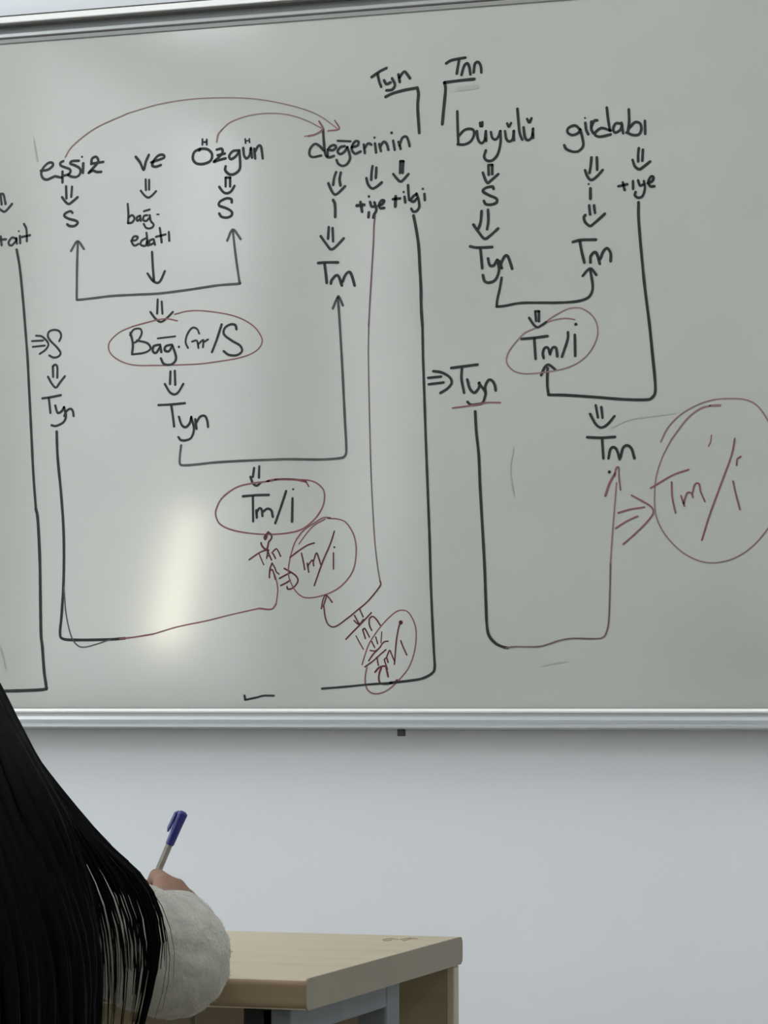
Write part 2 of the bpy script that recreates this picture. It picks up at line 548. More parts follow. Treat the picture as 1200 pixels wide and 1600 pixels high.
mark('drawn_line', 'black line from the left "Tyn" turning right', 'b', D,
     [[4.8, (236, 92), (240, 200), (255, 360), (265, 520), (265, 700), (257, 850), (250, 930), (262, 955), (320, 960), (450, 958), (520, 953)]], 4.4)
mark('drawn_line', 'thin reddish line rising to the red arrow', 'o', D,
     [[3.2, (500, 955), (560, 948), (640, 935)], [2.6, (640, 935), (740, 905), (860, 880), (960, 855), (1080, 828)], [3.4, (1080, 828), (1130, 832), (1150, 810)], [2.6, (1150, 812), (1157, 750), (1148, 700), (1135, 670)]], 2.8)
mark('drawn_line', 'thin grey second line below the black corner', 'g', D, [[(266, 740), (275, 850), (295, 940), (320, 980), (350, 990), (400, 978), (460, 958)]], 2.2)
# --- Bag.Gr/S
F = (160, 440, 4)
arrow('b', F, [[(345, 112), (342, 200)], [(370, 125), (375, 200)], [(300, 190), (330, 230), (365, 252), (400, 230), (440, 190)]], 'black double arrow above "Bağ.Gr/S"', 3.8)
mark('drawn_circle', 'thin red oval around "Bağ.Gr/S"', 'o', F,
     [[2.6, (450, 205), (530, 185), (620, 182), (760, 200), (860, 228), (940, 275), (985, 330), (998, 375), (975, 420), (920, 455), (840, 480), (720, 500), (600, 515), (440, 522), (320, 524), (200, 522), (120, 500), (60, 460), (38, 415), (50, 370), (110, 315), (190, 280)],
      [2.8, (190, 280), (280, 255), (340, 240), (400, 232), (468, 245)]], 2.6)
word('Bağ.Gr/S', 'b', F, [[(175, 320), (190, 390), (185, 450)], [3.4, (172, 335), (195, 300), (235, 295), (245, 325), (220, 370), (190, 385)], [3.8, (215, 368), (280, 385), (300, 420), (260, 445), (185, 455)],
     [(350, 395), (320, 405), (315, 435), (335, 445), (360, 410)], [(360, 395), (368, 440)], [(425, 395), (395, 405), (390, 430), (415, 435), (435, 405)], [(435, 395), (455, 450), (458, 490), (430, 518), (385, 515), (365, 480)],
     [3, (345, 355), (455, 342)], [3.4, (605, 325), (590, 295), (560, 290), (530, 330), (520, 380), (535, 415)], [3.4, (560, 375), (590, 370), (600, 415)], [3.4, (600, 390), (630, 365), (628, 410)], [3.4, (630, 380), (660, 362)],
     [(745, 268), (715, 360), (685, 440)], [(838, 298), (830, 272), (800, 268), (765, 290), (760, 330), (810, 370), (860, 400), (872, 435), (840, 460), (790, 458), (758, 435)]], 4.2, [(478, 408, 2.2)])
arrow('b', F, [[(425, 562), (422, 640)], [(452, 558), (455, 645)], [(390, 640), (420, 690), (450, 705), (475, 690), (505, 640)]], 'black double arrow below the "Bağ.Gr/S" oval', 4)
G = (200, 580, 4)
word('Tyn', 'b', G, [[(190, 212), (270, 208), (355, 200)], [(270, 212), (280, 280), (288, 345)], [(318, 285), (335, 335), (360, 350), (385, 325), (395, 285)], [(395, 290), (412, 360), (395, 415), (360, 432), (330, 430), (315, 412)],
     [(420, 300), (428, 360)], [(425, 325), (450, 285), (480, 280), (495, 310), (500, 348)]], 4.1, where='below "Bağ.Gr/S"')
mark('drawn_bracket', 'dark bracket from the middle "Tyn" up to "Tm"', 'g', PX,
     [[(283, 696), (281, 712), (281, 724), (286, 727), (305, 726), (337, 722.5), (380, 720), (412, 718.7), (450, 717.5), (500, 718), (530, 716), (539, 712), (541, 700), (539, 660), (537, 620), (534, 560), (531, 510), (529, 480), (528, 466)],
      [(520, 482), (527, 465), (530, 464.4), (535.6, 477)]], 4.1)
# --- red oval Tm/i
I = (320, 720, 4)
arrow('b', I, [[(308, 45), (300, 100)], [(340, 35), (338, 105)], [(285, 100), (300, 140), (325, 155), (350, 135)]], 'small black double arrow on the red "Tm/i" oval', 4)
mark('drawn_circle', 'dark red oval around the black "Tm/i"', 'o', I,
     [[(650, 160), (625, 128), (560, 115), (460, 115), (380, 130), (300, 140), (200, 165), (110, 230), (72, 300), (70, 350), (100, 400), (180, 435), (300, 455), (420, 460), (540, 448), (620, 420), (690, 360), (735, 290), (748, 230), (740, 180), (700, 140), (650, 122), (600, 118)],
      [4.4, (390, 127), (460, 116), (560, 117), (630, 130)]], 3.1)
word('Tm/i', 'b', I, [[(238, 222), (320, 215), (400, 213)], [(300, 225), (302, 378)], [(322, 310), (325, 355)], [(322, 325), (340, 298), (355, 305), (360, 345)], [(362, 320), (390, 300), (415, 310), (425, 350)],
     [(508, 190), (475, 290), (440, 390)], [(548, 235), (545, 380)]], 4.2, [(552, 178, 1.8)], where='in the dark red oval')
J = (380, 830, 12)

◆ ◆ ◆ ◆

### Goal of the exercise
Copy out the whole listing exactly, and don't carry over any pictures.

### Written solution
Write part 2 of the bpy script that recreates this picture. It picks up at line 548. More parts follow. Treat the picture as 1200 pixels wide and 1600 pixels high.
mark('drawn_line', 'black line from the left "Tyn" turning right', 'b', D,
     [[4.8, (236, 92), (240, 200), (255, 360), (265, 520), (265, 700), (257, 850), (250, 930), (262, 955), (320, 960), (450, 958), (520, 953)]], 4.4)
mark('drawn_line', 'thin reddish line rising to the red arrow', 'o', D,
     [[3.2, (500, 955), (560, 948), (640, 935)], [2.6, (640, 935), (740, 905), (860, 880), (960, 855), (1080, 828)], [3.4, (1080, 828), (1130, 832), (1150, 810)], [2.6, (1150, 812), (1157, 750), (1148, 700), (1135, 670)]], 2.8)
mark('drawn_line', 'thin grey second line below the black corner', 'g', D, [[(266, 740), (275, 850), (295, 940), (320, 980), (350, 990), (400, 978), (460, 958)]], 2.2)
# --- Bag.Gr/S
F = (160, 440, 4)
arrow('b', F, [[(345, 112), (342, 200)], [(370, 125), (375, 200)], [(300, 190), (330, 230), (365, 252), (400, 230), (440, 190)]], 'black double arrow above "Bağ.Gr/S"', 3.8)
mark('drawn_circle', 'thin red oval around "Bağ.Gr/S"', 'o', F,
     [[2.6, (450, 205), (530, 185), (620, 182), (760, 200), (860, 228), (940, 275), (985, 330), (998, 375), (975, 420), (920, 455), (840, 480), (720, 500), (600, 515), (440, 522), (320, 524), (200, 522), (120, 500), (60, 460), (38, 415), (50, 370), (110, 315), (190, 280)],
      [2.8, (190, 280), (280, 255), (340, 240), (400, 232), (468, 245)]], 2.6)
word('Bağ.Gr/S', 'b', F, [[(175, 320), (190, 390), (185, 450)], [3.4, (172, 335), (195, 300), (235, 295), (245, 325), (220, 370), (190, 385)], [3.8, (215, 368), (280, 385), (300, 420), (260, 445), (185, 455)],
     [(350, 395), (320, 405), (315, 435), (335, 445), (360, 410)], [(360, 395), (368, 440)], [(425, 395), (395, 405), (390, 430), (415, 435), (435, 405)], [(435, 395), (455, 450), (458, 490), (430, 518), (385, 515), (365, 480)],
     [3, (345, 355), (455, 342)], [3.4, (605, 325), (590, 295), (560, 290), (530, 330), (520, 380), (535, 415)], [3.4, (560, 375), (590, 370), (600, 415)], [3.4, (600, 390), (630, 365), (628, 410)], [3.4, (630, 380), (660, 362)],
     [(745, 268), (715, 360), (685, 440)], [(838, 298), (830, 272), (800, 268), (765, 290), (760, 330), (810, 370), (860, 400), (872, 435), (840, 460), (790, 458), (758, 435)]], 4.2, [(478, 408, 2.2)])
arrow('b', F, [[(425, 562), (422, 640)], [(452, 558), (455, 645)], [(390, 640), (420, 690), (450, 705), (475, 690), (505, 640)]], 'black double arrow below the "Bağ.Gr/S" oval', 4)
G = (200, 580, 4)
word('Tyn', 'b', G, [[(190, 212), (270, 208), (355, 200)], [(270, 212), (280, 280), (288, 345)], [(318, 285), (335, 335), (360, 350), (385, 325), (395, 285)], [(395, 290), (412, 360), (395, 415), (360, 432), (330, 430), (315, 412)],
     [(420, 300), (428, 360)], [(425, 325), (450, 285), (480, 280), (495, 310), (500, 348)]], 4.1, where='below "Bağ.Gr/S"')
mark('drawn_bracket', 'dark bracket from the middle "Tyn" up to "Tm"', 'g', PX,
     [[(283, 696), (281, 712), (281, 724), (286, 727), (305, 726), (337, 722.5), (380, 720), (412, 718.7), (450, 717.5), (500, 718), (530, 716), (539, 712), (541, 700), (539, 660), (537, 620), (534, 560), (531, 510), (529, 480), (528, 466)],
      [(520, 482), (527, 465), (530, 464.4), (535.6, 477)]], 4.1)
# --- red oval Tm/i
I = (320, 720, 4)
arrow('b', I, [[(308, 45), (300, 100)], [(340, 35), (338, 105)], [(285, 100), (300, 140), (325, 155), (350, 135)]], 'small black double arrow on the red "Tm/i" oval', 4)
mark('drawn_circle', 'dark red oval around the black "Tm/i"', 'o', I,
     [[(650, 160), (625, 128), (560, 115), (460, 115), (380, 130), (300, 140), (200, 165), (110, 230), (72, 300), (70, 350), (100, 400), (180, 435), (300, 455), (420, 460), (540, 448), (620, 420), (690, 360), (735, 290), (748, 230), (740, 180), (700, 140), (650, 122), (600, 118)],
      [4.4, (390, 127), (460, 116), (560, 117), (630, 130)]], 3.1)
word('Tm/i', 'b', I, [[(238, 222), (320, 215), (400, 213)], [(300, 225), (302, 378)], [(322, 310), (325, 355)], [(322, 325), (340, 298), (355, 305), (360, 345)], [(362, 320), (390, 300), (415, 310), (425, 350)],
     [(508, 190), (475, 290), (440, 390)], [(548, 235), (545, 380)]], 4.2, [(552, 178, 1.8)], where='in the dark red oval')
J = (380, 830, 12)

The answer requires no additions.